Omit every picture, and retype the lines that run from the beginning of the data below through the line containing "scene.camera = cam_o", inclusive.

————

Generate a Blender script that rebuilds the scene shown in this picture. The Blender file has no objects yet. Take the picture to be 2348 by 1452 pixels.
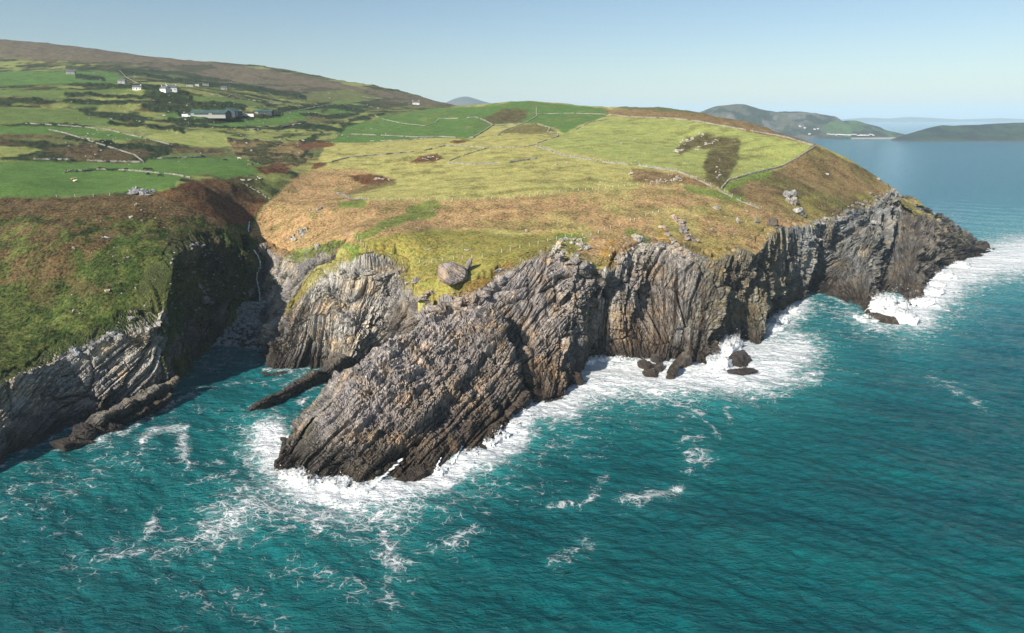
import bpy, math, random
import numpy as np
from mathutils import Vector

random.seed(7)
RNG = np.random.default_rng(11)
scene = bpy.context.scene
COL = scene.collection
rad = math.radians

# ------------------------------------------------------------------ camera
CAM_H = 100.0
PITCH = rad(17.4)
FPX = 1462.0                       # focal length in photo pixels (photo 2348 x 1452)
CX, CY = 1174.0, 726.0
cam = bpy.data.cameras.new('camera')
cam.sensor_width = 36.0
cam.lens = 36.0 * FPX / 2348.0
cam.clip_start = 1.0
cam.clip_end = 100000.0
cam_o = bpy.data.objects.new('camera', cam)
cam_o.location = (0, 0, CAM_H)
cam_o.rotation_euler = (math.pi / 2 - PITCH, 0, 0)
COL.objects.link(cam_o)
scene.camera = cam_o

# ------------------------------------------------------------------ sky, sun, exposure
TO_SUN = Vector((-0.57, -0.61, 0.55)).normalized()
SUN_EL = math.asin(TO_SUN.z)
SUN_AZ = math.atan2(TO_SUN.x, TO_SUN.y)          # clockwise from +Y
world = bpy.data.worlds.new('World')
scene.world = world
world.use_nodes = True
wn = world.node_tree
wn.nodes.clear()
sky = wn.nodes.new('ShaderNodeTexSky')
sky.sky_type = 'NISHITA'
sky.sun_disc = False
sky.sun_elevation = SUN_EL
sky.sun_rotation = SUN_AZ
sky.altitude = 100.0
sky.air_density = 1.0
sky.dust_density = 0.6
sky.ozone_density = 2.5
bg = wn.nodes.new('ShaderNodeBackground')
bg.inputs['Strength'].default_value = 0.072
wo = wn.nodes.new('ShaderNodeOutputWorld')
tint = wn.nodes.new('ShaderNodeMix'); tint.data_type = 'RGBA'; tint.blend_type = 'MULTIPLY'
tint.inputs['Factor'].default_value = 1.0; tint.inputs[7].default_value = (1.0, 1.0, 0.985, 1)
wn.links.new(sky.outputs[0], tint.inputs[6])
wn.links.new(tint.outputs[2], bg.inputs[0])
wn.links.new(bg.outputs[0], wo.inputs[0])
sun = bpy.data.lights.new('sun', 'SUN')
sun.energy = 4.9
sun.angle = rad(0.53)
sun.color = (1.0, 0.93, 0.82)
sun_o = bpy.data.objects.new('sun', sun)
sun_o.rotation_euler = (-TO_SUN).to_track_quat('-Z', 'Y').to_euler()
sun_o.location = (-200, -100, 300)
COL.objects.link(sun_o)
scene.view_settings.view_transform = 'Standard'
scene.view_settings.look = 'None'
scene.view_settings.gamma = 1.0
scene.view_settings.exposure = 0.62
scene.view_settings.use_curve_mapping = False
scene.render.engine = 'CYCLES'
scene.cycles.max_bounces = 5
scene.cycles.diffuse_bounces = 2
scene.cycles.glossy_bounces = 2
scene.cycles.volume_bounces = 1

# ------------------------------------------------------------------ surveying helpers
SP, CP = math.sin(PITCH), math.cos(PITCH)

def ray(px, py):
    u = (np.asarray(px, float) - CX) / FPX
    v = (CY - np.asarray(py, float)) / FPX
    return u, CP + v * SP, -SP + v * CP           # x, y, z components

def at_z(px, py, z=0.0):
    x, y, dz = ray(px, py)
    t = (z - CAM_H) / dz
    return np.stack([x * t, y * t, CAM_H + dz * t], -1)

def at_d(px, py, d):
    x, y, dz = ray(px, py)
    t = d / y
    return np.stack([x * t, y * t, CAM_H + dz * t], -1)

def project(P):
    x, y, z = P[..., 0], P[..., 1], P[..., 2] - CAM_H
    f = y * CP - z * SP
    up = y * SP + z * CP
    f = np.where(f < 1, 1, f)
    return CX + FPX * x / f, CY - FPX * up / f

# ------------------------------------------------------------------ noise
def _h(ix, iy, iz, seed):
    h = (ix.astype(np.uint32) * np.uint32(374761393) + iy.astype(np.uint32) * np.uint32(668265263)
         + iz.astype(np.uint32) * np.uint32(2147483647) + np.uint32((seed * 974711 + 12345) & 0xffffffff))
    h = (h ^ (h >> np.uint32(13))) * np.uint32(1274126177)
    h = (h ^ (h >> np.uint32(16))) * np.uint32(2246822519)
    h = h ^ (h >> np.uint32(15))
    return h.astype(np.float32) / np.float32(4294967295.0)

def vnoise(x, y, z=None, seed=0):
    x = np.asarray(x, np.float32); y = np.asarray(y, np.float32)
    fx = np.floor(x); fy = np.floor(y)
    ix = fx.astype(np.int32); iy = fy.astype(np.int32)
    tx = x - fx; ty = y - fy
    tx = tx * tx * (3 - 2 * tx); ty = ty * ty * (3 - 2 * ty)
    def plane(iz):
        a = _h(ix, iy, iz, seed); b = _h(ix + 1, iy, iz, seed)
        c = _h(ix, iy + 1, iz, seed); d = _h(ix + 1, iy + 1, iz, seed)
        return (a + (b - a) * tx) * (1 - ty) + (c + (d - c) * tx) * ty
    if z is None:
        return plane(np.zeros_like(ix)) * 2 - 1
    z = np.asarray(z, np.float32)
    fz = np.floor(z); iz = fz.astype(np.int32); tz = z - fz
    tz = tz * tz * (3 - 2 * tz)
    p = plane(iz); q = plane(iz + 1)
    return (p + (q - p) * tz) * 2 - 1

def fbm(x, y, z=None, octaves=4, seed=0, gain=0.5, lac=2.03):
    x, y = 0.89 * x + 0.456 * y, 0.89 * y - 0.456 * x
    s = 0.0; a = 1.0; t = 0.0; f = 1.0
    for o in range(octaves):
        s = s + a * vnoise(x * f, y * f, None if z is None else z * f, seed + o * 17)
        x, y = 0.8 * x - 0.6 * y + 3.1, 0.6 * x + 0.8 * y + 1.7
        t += a; a *= gain; f *= lac
    return s / t

def smooth(a, b, x):
    t = np.clip((x - a) / (b - a), 0, 1)
    return t * t * (3 - 2 * t)

def in_poly(x, y, poly):
    inside = np.zeros(np.shape(x), bool)
    n = len(poly)
    for i in range(n):
        x0, y0 = poly[i]; x1, y1 = poly[(i + 1) % n]
        if y0 == y1: continue
        c = ((y0 > y) != (y1 > y)) & (x < (x1 - x0) * (y - y0) / (y1 - y0) + x0)
        inside ^= c
    return inside

def seg_dist(x, y, line, closed=False):
    d = np.full(np.shape(x), 1e9, np.float32)
    n = len(line)
    for i in range(n if closed else n - 1):
        x0, y0 = line[i]; x1, y1 = line[(i + 1) % n]
        dx, dy = x1 - x0, y1 - y0
        L = dx * dx + dy * dy + 1e-9
        t = np.clip(((x - x0) * dx + (y - y0) * dy) / L, 0, 1)
        d = np.minimum(d, (x - x0 - t * dx) ** 2 + (y - y0 - t * dy) ** 2)
    return np.sqrt(d)

# ------------------------------------------------------------------ object helpers
def link(o, parent=None):
    COL.objects.link(o)
    if parent is not None: o.parent = parent
    return o

def tag(o, label=None, cat=None, group=None, kind=None):
    if label: o['label'] = label
    if cat: o['category'] = cat
    if group: o['group'] = group
    if kind: o['kind'] = kind
    return o

def np_mesh(name, V, Fq, mat, attrs=None, smooth_shade=False):
    """V (n,3), Fq (m,3|4)"""
    V = np.asarray(V, np.float32); Fq = np.asarray(Fq, np.int32)
    k = Fq.shape[1]
    me = bpy.data.meshes.new(name)
    me.vertices.add(len(V)); me.vertices.foreach_set('co', V.ravel())
    me.loops.add(Fq.size); me.loops.foreach_set('vertex_index', Fq.ravel())
    me.polygons.add(len(Fq))
    me.polygons.foreach_set('loop_start', np.arange(0, Fq.size, k, dtype=np.int32))
    me.polygons.foreach_set('use_smooth', np.full(len(Fq), smooth_shade, bool))
    me.update(calc_edges=True)
    for an, (typ, arr) in (attrs or {}).items():
        a = me.attributes.new(an, typ, 'POINT')
        arr = np.asarray(arr, np.float32)
        if typ == 'FLOAT': a.data.foreach_set('value', arr.ravel())
        elif typ == 'FLOAT_COLOR':
            if arr.shape[1] == 3: arr = np.concatenate([arr, np.ones((len(arr), 1), np.float32)], 1)
            a.data.foreach_set('color', arr.ravel())
        else: a.data.foreach_set('vector', arr.ravel())
    me.materials.append(mat)
    return me

def grid_faces(nr, nc, keep=None):
    i = np.arange(nr * nc, dtype=np.int32).reshape(nr, nc)
    f = np.stack([i[:-1, :-1], i[:-1, 1:], i[1:, 1:], i[1:, :-1]], -1).reshape(-1, 4)
    if keep is not None:
        k = keep.reshape(-1)
        f = f[k[f].any(1)]
    return f

def compact(V, F, attrs):
    used = np.zeros(len(V), bool); used[F.ravel()] = True
    idx = np.cumsum(used) - 1
    return V[used], idx[F], {k: (t, a[used]) for k, (t, a) in attrs.items()}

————

*SOLVED EXERCISE*
Generate a Blender script that rebuilds the scene shown in this picture. The Blender file has no objects yet. Take the picture to be 2348 by 1452 pixels.
import bpy, math, random
import numpy as np
from mathutils import Vector

random.seed(7)
RNG = np.random.default_rng(11)
scene = bpy.context.scene
COL = scene.collection
rad = math.radians

# ------------------------------------------------------------------ camera
CAM_H = 100.0
PITCH = rad(17.4)
FPX = 1462.0                       # focal length in photo pixels (photo 2348 x 1452)
CX, CY = 1174.0, 726.0
cam = bpy.data.cameras.new('camera')
cam.sensor_width = 36.0
cam.lens = 36.0 * FPX / 2348.0
cam.clip_start = 1.0
cam.clip_end = 100000.0
cam_o = bpy.data.objects.new('camera', cam)
cam_o.location = (0, 0, CAM_H)
cam_o.rotation_euler = (math.pi / 2 - PITCH, 0, 0)
COL.objects.link(cam_o)
scene.camera = cam_o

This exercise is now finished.